What troubles many Dutchmen is that Beatrix and Claus are well known for their leftist political leanings. In fact, some people in The Netherlands are worried about a concerted leftist effort to turn the royal House of Orange into a kind of House of Pink.

So far, the three-man commission chosen to investigate the charges against Bernhard, who denies them, has made no report. Few would be surprised if the commission neither confirmed nor denied the allegations. After some initial restraint, the leftist press is hitting the Prince hard. The most venomous attack to date came last week from Communist Journalist Wim Klinkenberg, who charged that Bernhard had been a member of Hitler's SS. European gossip sheets have also been full of reports about his friendship with French Socialite Helene ("Poupette") Grinda, 32. There is no proof for any of these charges or innuendos.

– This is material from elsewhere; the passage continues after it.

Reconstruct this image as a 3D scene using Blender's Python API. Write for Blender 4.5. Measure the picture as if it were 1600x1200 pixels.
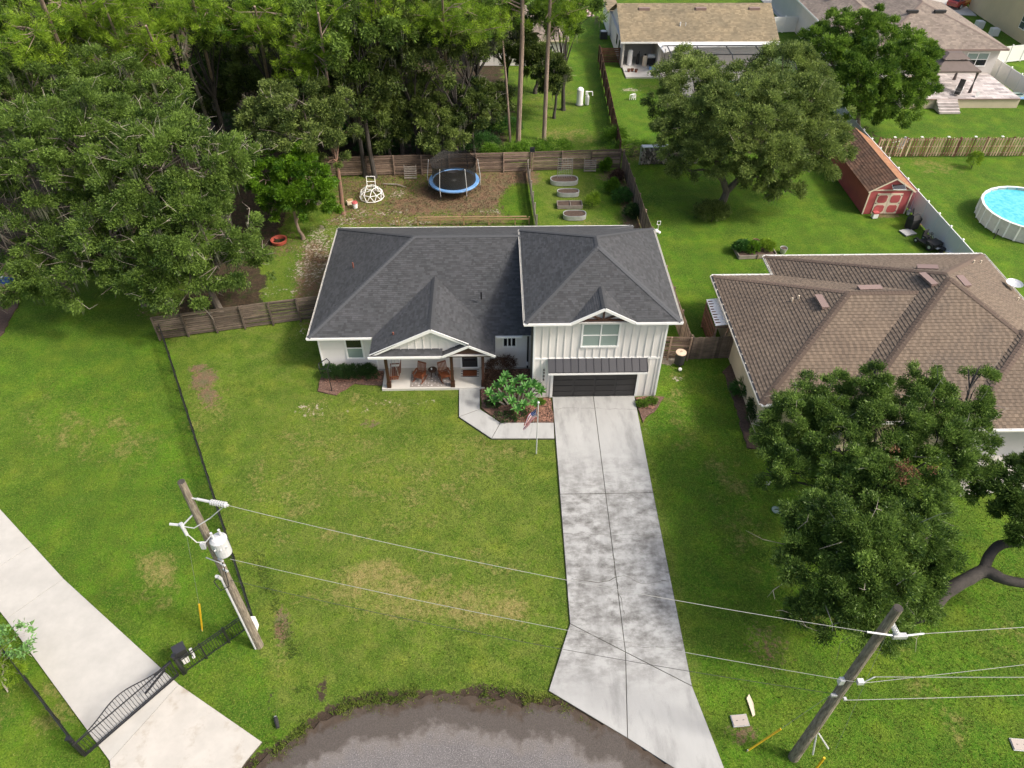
import bpy, math, random
import numpy as np
from mathutils import Matrix, Vector

for _o in list(bpy.data.objects): bpy.data.objects.remove(_o)
random.seed(7); RNG = np.random.default_rng(11)
SC = bpy.context.scene; COL = SC.collection
R = math.radians

# ---------------------------------------------------------------- camera (drone at 30.5 m, looking down 43 degrees)
F_PX = 1150.0; PITCH = R(43.3); YAW = R(1.63); ROLL = R(0.37); CAM_H = 30.5
_fw = np.array([math.sin(YAW)*math.cos(PITCH), math.cos(YAW)*math.cos(PITCH), -math.sin(PITCH)])
_r0 = np.array([math.cos(YAW), -math.sin(YAW), 0.0]); _u0 = np.cross(_r0, _fw)
_rt = math.cos(ROLL)*_r0 + math.sin(ROLL)*_u0
_up = -math.sin(ROLL)*_r0 + math.cos(ROLL)*_u0
cd = bpy.data.cameras.new('camera'); cam = bpy.data.objects.new('camera', cd); COL.objects.link(cam)
cd.sensor_fit = 'HORIZONTAL'; cd.sensor_width = 36.0; cd.lens = F_PX/1600*36.0
cd.clip_start = 0.5; cd.clip_end = 3000
mw = Matrix.Identity(4)
for i in range(3):
    mw[i][0] = _rt[i]; mw[i][1] = _up[i]; mw[i][2] = -_fw[i]
mw[0][3] = 0; mw[1][3] = 0; mw[2][3] = CAM_H
cam.matrix_world = mw; SC.camera = cam

# ---------------------------------------------------------------- sky, sun, exposure
SUN = Vector((0.92, -0.34, 1.0)).normalized()          # towards the sun
elev = math.asin(SUN.z); azim = math.atan2(SUN.x, SUN.y)
world = bpy.data.worlds.new('World'); SC.world = world; world.use_nodes = True
wn = world.node_tree.nodes; wl = world.node_tree.links
for n in list(wn): wn.remove(n)
wo = wn.new('ShaderNodeOutputWorld'); bg = wn.new('ShaderNodeBackground'); sky = wn.new('ShaderNodeTexSky')
sky.sky_type = 'NISHITA'; sky.sun_disc = False; sky.sun_elevation = elev; sky.sun_rotation = azim
sky.air_density = 1.2; sky.dust_density = 6.0; sky.ozone_density = 0.3
bg.inputs[1].default_value = 0.15
wl.new(sky.outputs[0], bg.inputs[0]); wl.new(bg.outputs[0], wo.inputs[0])
sd = bpy.data.lights.new('sun', 'SUN'); sd.energy = 2.2; sd.angle = R(9.0); sd.color = (1.0, 0.955, 0.89)
so = bpy.data.objects.new('sun', sd); COL.objects.link(so); so.rotation_euler = SUN.to_track_quat('Z', 'Y').to_euler()
SC.view_settings.view_transform = 'Standard'; SC.view_settings.look = 'None'
SC.view_settings.exposure = 0.53; SC.view_settings.gamma = 1.0; SC.view_settings.use_curve_mapping = False
SC.render.engine = 'CYCLES'
SC.cycles.max_bounces = 6; SC.cycles.diffuse_bounces = 3; SC.cycles.transparent_max_bounces = 8

# ---------------------------------------------------------------- helpers
def G(px, py, z=0.0):
    """point of the plane z seen at a pixel of the survey photograph (1600 wide)"""
    d = _fw*F_PX + _rt*(px-800) - _up*(py-600); t = (z-CAM_H)/d[2]
    return Vector((d[0]*t, d[1]*t, z))

WM = {}
def tag(o, label=None, cat=None, group=None, kind=None):
    if label: o['label'] = label
    if cat: o['category'] = cat
    if group: o['group'] = group
    if kind: o['kind'] = kind
    return o

def T(name, label, cat, loc=(0, 0, 0), rz=0.0, group=None):
    o = bpy.data.objects.new(name, None); COL.objects.link(o); o.empty_display_size = 0.2
    o.location = loc; o.rotation_euler = (0, 0, rz)
    WM[o.name] = Matrix.Translation(Vector(loc)) @ Matrix.Rotation(rz, 4, 'Z')
    return tag(o, label, cat, group)

def newmesh(name, verts, faces, mat, smooth=False, fv=None):
    me = bpy.data.meshes.new(name); me.from_pydata(verts, [], faces)
    if mat: me.materials.append(mat)
    if fv is not None:
        a = me.attributes.new('v', 'FLOAT', 'FACE'); a.data.foreach_set('value', fv)
    if smooth: me.polygons.foreach_set('use_smooth', [True]*len(me.polygons))
    me.update()
    return me

class MB:
    def __init__(s): s.v = []; s.f = []; s.a = []
    def face(s, pts, val=0.5):
        b = len(s.v); s.v += [tuple(p) for p in pts]; s.f.append(tuple(range(b, b+len(pts)))); s.a.append(val); return s
    def raw(s, pts, faces, val=0.5):
        b = len(s.v); s.v += [tuple(p) for p in pts]
        for f in faces: s.f.append(tuple(b+i for i in f)); s.a.append(val)
        return s
    def box(s, cx, cy, cz, sx, sy, sz, rz=0.0, rx=0.0, val=0.5):
        m = Matrix.Translation((cx, cy, cz)) @ Matrix.Rotation(rz, 4, 'Z') @ Matrix.Rotation(rx, 4, 'X')
        p = [m @ Vector((x*sx/2, y*sy/2, z*sz/2)) for x in (-1, 1) for y in (-1, 1) for z in (-1, 1)]
        return s.raw(p, [(0, 1, 3, 2), (4, 6, 7, 5), (0, 4, 5, 1), (2, 3, 7, 6), (0, 2, 6, 4), (1, 5, 7, 3)], val)
    def bb(s, x0, x1, y0, y1, z0, z1): return s.box((x0+x1)/2, (y0+y1)/2, (z0+z1)/2, abs(x1-x0), abs(y1-y0), abs(z1-z0))
    def bar(s, p0, p1, w, h, up=(0, 0, 1)):
        p0 = Vector(p0); p1 = Vector(p1); d = (p1-p0).normalized(); u = Vector(up)
        if abs(d.dot(u)) > .98: u = Vector((0, 1, 0))
        a = d.cross(u).normalized(); b = a.cross(d).normalized()
        p = []
        for q in (p0, p1):
            for i, j in ((-1, -1), (1, -1), (1, 1), (-1, 1)): p.append(q + a*(i*w/2) + b*(j*h/2))
        return s.raw(p, [(0, 1, 2, 3), (7, 6, 5, 4), (0, 4, 5, 1), (1, 5, 6, 2), (2, 6, 7, 3), (3, 7, 4, 0)])
    def tube(s, pts, rad, n=6, cap=True):
        pts = [Vector(p) for p in pts]
        if not hasattr(rad, '__len__'): rad = [rad]*len(pts)
        b = len(s.v); prev = None
        for i, p in enumerate(pts):
            d = (pts[min(i+1, len(pts)-1)]-pts[max(i-1, 0)])
            d = d.normalized() if d.length > 1e-9 else Vector((0, 0, 1))
            if prev is None:
                a = d.cross(Vector((0, 0, 1)))
                if a.length < .05: a = d.cross(Vector((0, 1, 0)))
            else:
                a = prev - d*prev.dot(d)
            a.normalize(); prev = a; c = d.cross(a)
            for k in range(n):
                t = 2*math.pi*k/n
                s.v.append(tuple(p + a*(math.cos(t)*rad[i]) + c*(math.sin(t)*rad[i])))
        for i in range(len(pts)-1):
            for k in range(n):
                k2 = (k+1) % n
                s.f.append((b+i*n+k, b+i*n+k2, b+(i+1)*n+k2, b+(i+1)*n+k)); s.a.append(.5)
        if cap:
            s.f.append(tuple(b+k for k in range(n))[::-1]); s.a.append(.5)
            e = b+(len(pts)-1)*n; s.f.append(tuple(e+k for k in range(n))); s.a.append(.5)
        return s
    def cyl(s, p0, p1, r0, r1=None, n=12): return s.tube([p0, p1], [r0, r0 if r1 is None else r1], n)
    def lathe(s, cx, cy, prof, n=20, sx=1.0, sy=1.0, capb=True, capt=True):
        b = len(s.v)
        for r, z in prof:
            for k in range(n):
                t = 2*math.pi*k/n; s.v.append((cx+math.cos(t)*r*sx, cy+math.sin(t)*r*sy, z))
        for i in range(len(prof)-1):
            for k in range(n):
                k2 = (k+1) % n; s.f.append((b+i*n+k, b+i*n+k2, b+(i+1)*n+k2, b+(i+1)*n+k)); s.a.append(.5)
        if capb: s.f.append(tuple(b+k for k in range(n))[::-1]); s.a.append(.5)
        if capt:
            e = b+(len(prof)-1)*n; s.f.append(tuple(e+k for k in range(n))); s.a.append(.5)
        return s
    def prism(s, poly, z0, z1, val=0.5):
        n = len(poly); b = len(s.v)
        ar = sum(poly[i][0]*poly[(i+1) % n][1]-poly[(i+1) % n][0]*poly[i][1] for i in range(n))
        if ar < 0: poly = poly[::-1]
        s.v += [(p[0], p[1], z0) for p in poly]+[(p[0], p[1], z1) for p in poly]
        s.f.append(tuple(range(b, b+n))[::-1]); s.f.append(tuple(range(b+n, b+2*n))); s.a += [val, val]
        for i in range(n):
            j = (i+1) % n; s.f.append((b+i, b+j, b+n+j, b+n+i)); s.a.append(val)
        return s
    def slab3(s, poly, th):
        """thick polygon: 3D planar poly extruded down by th"""
        n = len(poly); b = len(s.v); poly = [Vector(p) for p in poly]
        s.v += [tuple(p) for p in poly]+[tuple(p-Vector((0, 0, th))) for p in poly]
        s.f.append(tuple(range(b, b+n))); s.f.append(tuple(range(b+n, b+2*n))[::-1]); s.a += [.5, .5]
        for i in range(n):
            j = (i+1) % n; s.f.append((b+i, b+n+i, b+n+j, b+j)); s.a.append(.5)
        return s
    def ball(s, c, r, nu=10, nv=6, sz=1.0):
        pr = [(math.sin(math.pi*i/nv)*r+1e-4, -math.cos(math.pi*i/nv)*r*sz+c[2]) for i in range(nv+1)]
        return s.lathe(c[0], c[1], pr, nu)
    def build(s, name, mat, parent=None, smooth=False, origin=None, local=False, kind=None):
        if parent is not None:
            W = WM[parent.name]
            if not local:
                inv = W.inverted(); vs = [tuple(inv @ Vector(p)) for p in s.v]
            else: vs = s.v
        else:
            o3 = Vector(origin) if origin is not None else Vector((0, 0, 0))
            vs = [tuple(Vector(p)-o3) for p in s.v]
        me = newmesh(name, vs, s.f, mat, smooth, s.a)
        o = bpy.data.objects.new(name, me); COL.objects.link(o)
        if parent is not None: o.parent = parent; WM[o.name] = WM[parent.name]
        else:
            if origin is not None: o.location = origin
            WM[o.name] = Matrix.Translation(Vector(origin) if origin is not None else Vector((0, 0, 0)))
        if kind: o['kind'] = kind
        return o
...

Red Sergeant. A key anti-Bernhard propagandist is Willem Oltmans, a freelance journalist. Oltmans' chumminess with Soviet diplomats in The Hague has aroused the curiosity of The Netherlands' FBI, the BVD (Binnenlandse Veiligheidsdienst). Many believe that his anti-Bernhard allegations are part of a well-orchestrated program to swing public opinion in favor of abdication. Said one Dutch official: "If the KGB is not behind the campaign, then at least they must be delighted in Moscow."

As for Prince Claus and Crown Princess Beatrix, they have been rather cozy with Soviet Ambassador Anatoly Romanov since their visit to the Soviet Union in 1972. Romanov is a regular guest at Drakestein (the couple's chateau). German-born Claus, who once served in Hitler's army, has been labeled the "Red Feldwebel" (sergeant) by Conservatives and supporters of Prince Bernhard. At a recent diplomatic banquet in The Hague, Beatrix was overheard scolding a foreign diplomat for his snide remarks about the Soviets' disastrous grain harvest. "Why," she said, "should one always emphasize the Soviet Union's shortcomings?"

One way of avoiding any immediate problem would be for Queen Juliana simply to refuse to abdicate. Constitutionally, no one can force her out. In fact, some believe she will remain on her throne no matter what happens in the current crisis. Since the monarchy in Holland has no formal power, would even abdication make much difference? There is already an anti-NATO trend within the Labor Party, which leads the governing coalition. Now, as one Dutch official puts it, "a pink House of Orange would perfectly suit the anti-Atlantic lobby in the Dutch government and Parliament."